_EXERCISE DIRECTIONS_:
Give every line again exactly as it appears, please, but not the pictures.

_DATA LINES_:
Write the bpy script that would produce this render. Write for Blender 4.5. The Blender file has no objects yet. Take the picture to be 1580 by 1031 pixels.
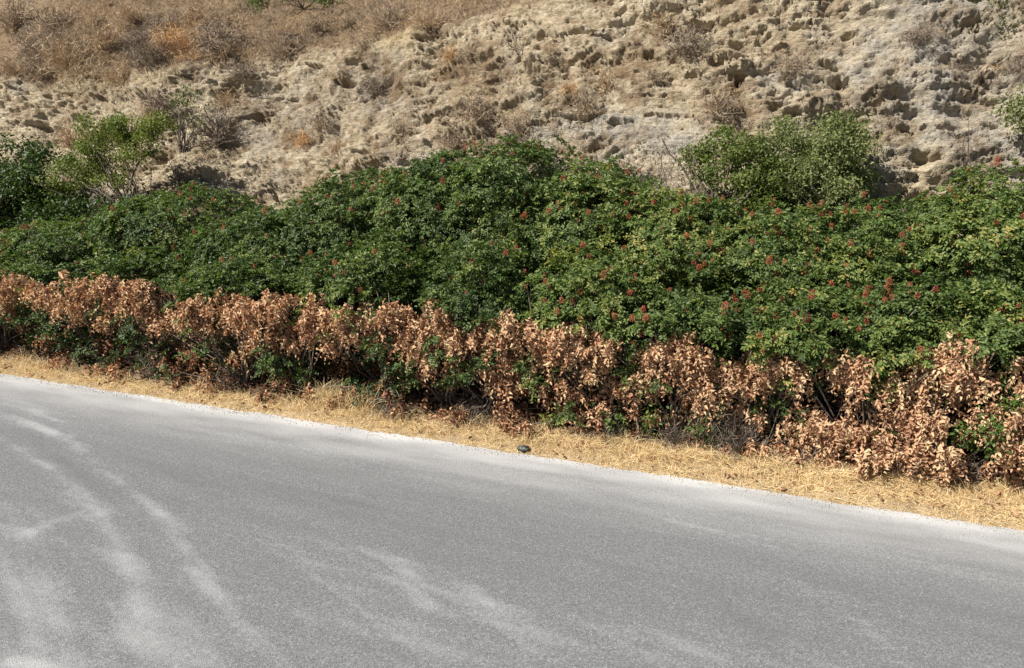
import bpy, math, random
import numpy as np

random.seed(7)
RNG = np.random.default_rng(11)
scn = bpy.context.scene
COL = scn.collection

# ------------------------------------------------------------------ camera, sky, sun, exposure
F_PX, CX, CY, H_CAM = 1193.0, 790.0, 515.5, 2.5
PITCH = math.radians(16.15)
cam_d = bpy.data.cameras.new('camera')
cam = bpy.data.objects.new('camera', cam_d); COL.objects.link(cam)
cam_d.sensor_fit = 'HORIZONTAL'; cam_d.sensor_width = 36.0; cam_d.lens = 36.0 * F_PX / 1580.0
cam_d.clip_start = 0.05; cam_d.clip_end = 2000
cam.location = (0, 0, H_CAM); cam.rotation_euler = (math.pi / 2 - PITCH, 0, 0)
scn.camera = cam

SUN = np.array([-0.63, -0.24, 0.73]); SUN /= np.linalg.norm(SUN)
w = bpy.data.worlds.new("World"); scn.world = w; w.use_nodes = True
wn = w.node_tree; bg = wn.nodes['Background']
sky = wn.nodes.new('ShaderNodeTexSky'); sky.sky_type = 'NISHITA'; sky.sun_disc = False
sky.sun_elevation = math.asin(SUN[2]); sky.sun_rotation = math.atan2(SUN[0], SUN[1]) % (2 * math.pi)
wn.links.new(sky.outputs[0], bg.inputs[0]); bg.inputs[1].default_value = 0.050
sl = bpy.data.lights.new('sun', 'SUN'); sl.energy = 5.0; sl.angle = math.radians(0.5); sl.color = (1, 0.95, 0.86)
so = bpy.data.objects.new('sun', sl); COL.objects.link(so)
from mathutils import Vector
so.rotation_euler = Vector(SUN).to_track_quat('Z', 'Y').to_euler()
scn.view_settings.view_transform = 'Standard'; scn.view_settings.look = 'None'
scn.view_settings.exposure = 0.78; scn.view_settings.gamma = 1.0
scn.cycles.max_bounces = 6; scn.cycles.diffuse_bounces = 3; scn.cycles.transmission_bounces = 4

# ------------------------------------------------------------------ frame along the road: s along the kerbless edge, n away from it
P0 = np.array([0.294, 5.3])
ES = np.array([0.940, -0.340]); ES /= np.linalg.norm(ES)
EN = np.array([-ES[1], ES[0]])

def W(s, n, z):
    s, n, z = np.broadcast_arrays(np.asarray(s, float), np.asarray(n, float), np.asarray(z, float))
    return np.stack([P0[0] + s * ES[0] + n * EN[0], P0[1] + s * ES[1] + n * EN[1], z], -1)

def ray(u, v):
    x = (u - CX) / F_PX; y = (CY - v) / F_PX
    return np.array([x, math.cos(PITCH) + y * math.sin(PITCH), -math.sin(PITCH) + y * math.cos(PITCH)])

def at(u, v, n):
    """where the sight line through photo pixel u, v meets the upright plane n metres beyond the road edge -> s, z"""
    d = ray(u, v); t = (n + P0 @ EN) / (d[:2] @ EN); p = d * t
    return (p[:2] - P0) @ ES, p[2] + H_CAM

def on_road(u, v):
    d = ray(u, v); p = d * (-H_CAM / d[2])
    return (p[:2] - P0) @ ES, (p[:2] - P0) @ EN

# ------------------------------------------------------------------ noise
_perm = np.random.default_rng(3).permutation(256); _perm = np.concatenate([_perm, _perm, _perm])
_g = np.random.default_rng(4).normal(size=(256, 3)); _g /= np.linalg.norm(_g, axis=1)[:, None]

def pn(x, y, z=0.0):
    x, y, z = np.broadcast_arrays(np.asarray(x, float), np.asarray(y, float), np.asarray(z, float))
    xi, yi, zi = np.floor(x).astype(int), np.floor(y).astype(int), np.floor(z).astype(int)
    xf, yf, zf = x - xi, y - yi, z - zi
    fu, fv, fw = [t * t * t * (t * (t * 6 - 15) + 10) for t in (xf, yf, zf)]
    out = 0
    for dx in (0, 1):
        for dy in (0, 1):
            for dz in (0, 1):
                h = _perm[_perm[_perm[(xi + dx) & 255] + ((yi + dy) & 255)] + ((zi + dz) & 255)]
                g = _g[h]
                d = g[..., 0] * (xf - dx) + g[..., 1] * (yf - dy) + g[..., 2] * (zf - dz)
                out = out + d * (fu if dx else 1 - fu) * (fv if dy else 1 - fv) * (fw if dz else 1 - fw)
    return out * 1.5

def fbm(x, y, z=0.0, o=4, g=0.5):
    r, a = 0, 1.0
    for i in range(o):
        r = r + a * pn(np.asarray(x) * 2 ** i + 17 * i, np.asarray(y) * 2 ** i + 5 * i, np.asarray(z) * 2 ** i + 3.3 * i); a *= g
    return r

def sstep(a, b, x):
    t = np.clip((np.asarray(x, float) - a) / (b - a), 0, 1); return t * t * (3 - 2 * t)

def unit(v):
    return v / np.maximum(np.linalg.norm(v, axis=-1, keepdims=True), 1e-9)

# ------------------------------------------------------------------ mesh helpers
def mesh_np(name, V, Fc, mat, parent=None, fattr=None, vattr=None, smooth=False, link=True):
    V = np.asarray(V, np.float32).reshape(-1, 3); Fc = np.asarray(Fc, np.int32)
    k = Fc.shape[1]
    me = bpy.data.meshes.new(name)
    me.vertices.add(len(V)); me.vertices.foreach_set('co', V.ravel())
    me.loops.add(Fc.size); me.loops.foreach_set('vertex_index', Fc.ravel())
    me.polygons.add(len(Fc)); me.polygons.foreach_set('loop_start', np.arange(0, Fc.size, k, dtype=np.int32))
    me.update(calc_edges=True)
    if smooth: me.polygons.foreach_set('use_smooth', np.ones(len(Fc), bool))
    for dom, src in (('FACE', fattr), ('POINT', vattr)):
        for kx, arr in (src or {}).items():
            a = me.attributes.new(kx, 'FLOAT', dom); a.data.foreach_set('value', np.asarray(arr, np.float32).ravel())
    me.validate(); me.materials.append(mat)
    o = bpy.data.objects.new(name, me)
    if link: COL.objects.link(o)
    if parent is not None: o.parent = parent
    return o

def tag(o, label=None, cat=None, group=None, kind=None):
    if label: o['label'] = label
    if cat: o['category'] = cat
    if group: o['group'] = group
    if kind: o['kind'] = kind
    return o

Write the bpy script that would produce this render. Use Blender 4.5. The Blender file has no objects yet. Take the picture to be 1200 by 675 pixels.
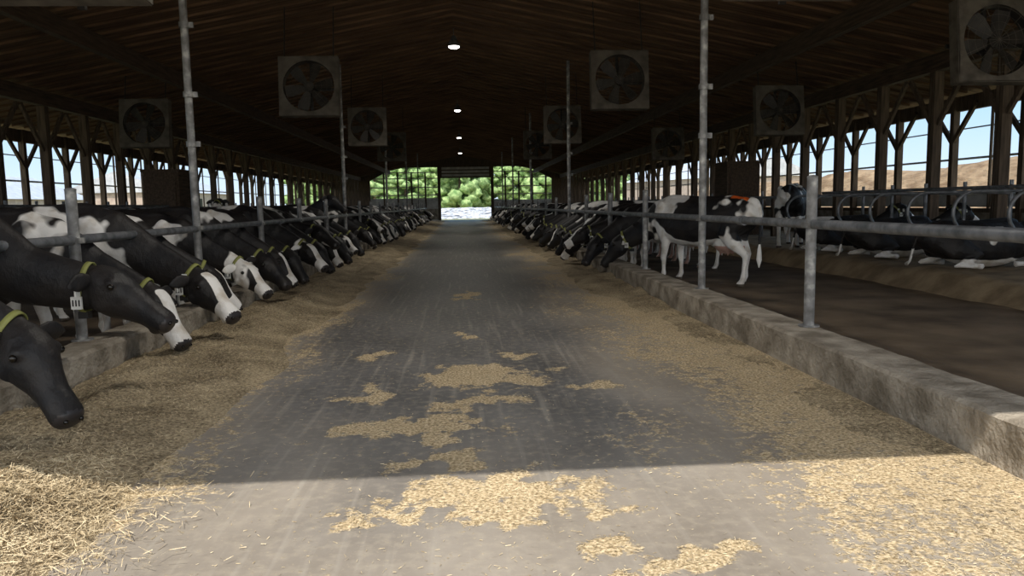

_SOLUTION TO THE PROBLEM_:
Write the bpy script that would produce this render. Write for Blender 4.5. The Blender file has no objects yet. Take the picture to be 1580 by 1031 pixels.
import bpy, math, random
import numpy as np

random.seed(7)
RNG = np.random.default_rng(11)
scn = bpy.context.scene
COL = scn.collection

# ------------------------------------------------------------------ camera, sky, sun, exposure
F_PX, CX, CY, H_CAM = 1193.0, 790.0, 515.5, 2.5
PITCH = math.radians(16.15)
cam_d = bpy.data.cameras.new('camera')
cam = bpy.data.objects.new('camera', cam_d); COL.objects.link(cam)
cam_d.sensor_fit = 'HORIZONTAL'; cam_d.sensor_width = 36.0; cam_d.lens = 36.0 * F_PX / 1580.0
cam_d.clip_start = 0.05; cam_d.clip_end = 2000
cam.location = (0, 0, H_CAM); cam.rotation_euler = (math.pi / 2 - PITCH, 0, 0)
scn.camera = cam

SUN = np.array([-0.63, -0.24, 0.73]); SUN /= np.linalg.norm(SUN)
w = bpy.data.worlds.new("World"); scn.world = w; w.use_nodes = True
wn = w.node_tree; bg = wn.nodes['Background']
sky = wn.nodes.new('ShaderNodeTexSky'); sky.sky_type = 'NISHITA'; sky.sun_disc = False
sky.sun_elevation = math.asin(SUN[2]); sky.sun_rotation = math.atan2(SUN[0], SUN[1]) % (2 * math.pi)
wn.links.new(sky.outputs[0], bg.inputs[0]); bg.inputs[1].default_value = 0.050
sl = bpy.data.lights.new('sun', 'SUN'); sl.energy = 5.0; sl.angle = math.radians(0.5); sl.color = (1, 0.95, 0.86)
so = bpy.data.objects.new('sun', sl); COL.objects.link(so)
from mathutils import Vector
so.rotation_euler = Vector(SUN).to_track_quat('Z', 'Y').to_euler()
scn.view_settings.view_transform = 'Standard'; scn.view_settings.look = 'None'
scn.view_settings.exposure = 0.78; scn.view_settings.gamma = 1.0
scn.cycles.max_bounces = 6; scn.cycles.diffuse_bounces = 3; scn.cycles.transmission_bounces = 4

# ------------------------------------------------------------------ frame along the road: s along the kerbless edge, n away from it
P0 = np.array([0.294, 5.3])
ES = np.array([0.940, -0.340]); ES /= np.linalg.norm(ES)
EN = np.array([-ES[1], ES[0]])

def W(s, n, z):
    s, n, z = np.broadcast_arrays(np.asarray(s, float), np.asarray(n, float), np.asarray(z, float))
    return np.stack([P0[0] + s * ES[0] + n * EN[0], P0[1] + s * ES[1] + n * EN[1], z], -1)

def ray(u, v):
    x = (u - CX) / F_PX; y = (CY - v) / F_PX
    return np.array([x, math.cos(PITCH) + y * math.sin(PITCH), -math.sin(PITCH) + y * math.cos(PITCH)])

def at(u, v, n):
    """where the sight line through photo pixel u, v meets the upright plane n metres beyond the road edge -> s, z"""
    d = ray(u, v); t = (n + P0 @ EN) / (d[:2] @ EN); p = d * t
    return (p[:2] - P0) @ ES, p[2] + H_CAM

def on_road(u, v):
    d = ray(u, v); p = d * (-H_CAM / d[2])
    return (p[:2] - P0) @ ES, (p[:2] - P0) @ EN

# ------------------------------------------------------------------ noise
_perm = np.random.default_rng(3).permutation(256); _perm = np.concatenate([_perm, _perm, _perm])
_g = np.random.default_rng(4).normal(size=(256, 3)); _g /= np.linalg.norm(_g, axis=1)[:, None]

def pn(x, y, z=0.0):
    x, y, z = np.broadcast_arrays(np.asarray(x, float), np.asarray(y, float), np.asarray(z, float))
    xi, yi, zi = np.floor(x).astype(int), np.floor(y).astype(int), np.floor(z).astype(int)
    xf, yf, zf = x - xi, y - yi, z - zi
    fu, fv, fw = [t * t * t * (t * (t * 6 - 15) + 10) for t in (xf, yf, zf)]
    out = 0
    for dx in (0, 1):
        for dy in (0, 1):
            for dz in (0, 1):
                h = _perm[_perm[_perm[(xi + dx) & 255] + ((yi + dy) & 255)] + ((zi + dz) & 255)]
                g = _g[h]
                d = g[..., 0] * (xf - dx) + g[..., 1] * (yf - dy) + g[..., 2] * (zf - dz)
                out = out + d * (fu if dx else 1 - fu) * (fv if dy else 1 - fv) * (fw if dz else 1 - fw)
    return out * 1.5

def fbm(x, y, z=0.0, o=4, g=0.5):
    r, a = 0, 1.0
    for i in range(o):
        r = r + a * pn(np.asarray(x) * 2 ** i + 17 * i, np.asarray(y) * 2 ** i + 5 * i, np.asarray(z) * 2 ** i + 3.3 * i); a *= g
    return r

def sstep(a, b, x):
    t = np.clip((np.asarray(x, float) - a) / (b - a), 0, 1); return t * t * (3 - 2 * t)

def unit(v):
    return v / np.maximum(np.linalg.norm(v, axis=-1, keepdims=True), 1e-9)

# ------------------------------------------------------------------ mesh helpers
def mesh_np(name, V, Fc, mat, parent=None, fattr=None, vattr=None, smooth=False, link=True):
    V = np.asarray(V, np.float32).reshape(-1, 3); Fc = np.asarray(Fc, np.int32)
    k = Fc.shape[1]
    me = bpy.data.meshes.new(name)
    me.vertices.add(len(V)); me.vertices.foreach_set('co', V.ravel())
    me.loops.add(Fc.size); me.loops.foreach_set('vertex_index', Fc.ravel())
    me.polygons.add(len(Fc)); me.polygons.foreach_set('loop_start', np.arange(0, Fc.size, k, dtype=np.int32))
    me.update(calc_edges=True)
    if smooth: me.polygons.foreach_set('use_smooth', np.ones(len(Fc), bool))
    for dom, src in (('FACE', fattr), ('POINT', vattr)):
        for kx, arr in (src or {}).items():
            a = me.attributes.new(kx, 'FLOAT', dom); a.data.foreach_set('value', np.asarray(arr, np.float32).ravel())
    me.validate(); me.materials.append(mat)
    o = bpy.data.objects.new(name, me)
    if link: COL.objects.link(o)
    if parent is not None: o.parent = parent
    return o

def tag(o, label=None, cat=None, group=None, kind=None):
    if label: o['label'] = label
    if cat: o['category'] = cat
    if group: o['group'] = group
    if kind: o['kind'] = kind
    return o

Write the bpy script that would produce this render. Use Blender 4.5. The Blender file has no objects yet. Take the picture to be 1200 by 675 pixels.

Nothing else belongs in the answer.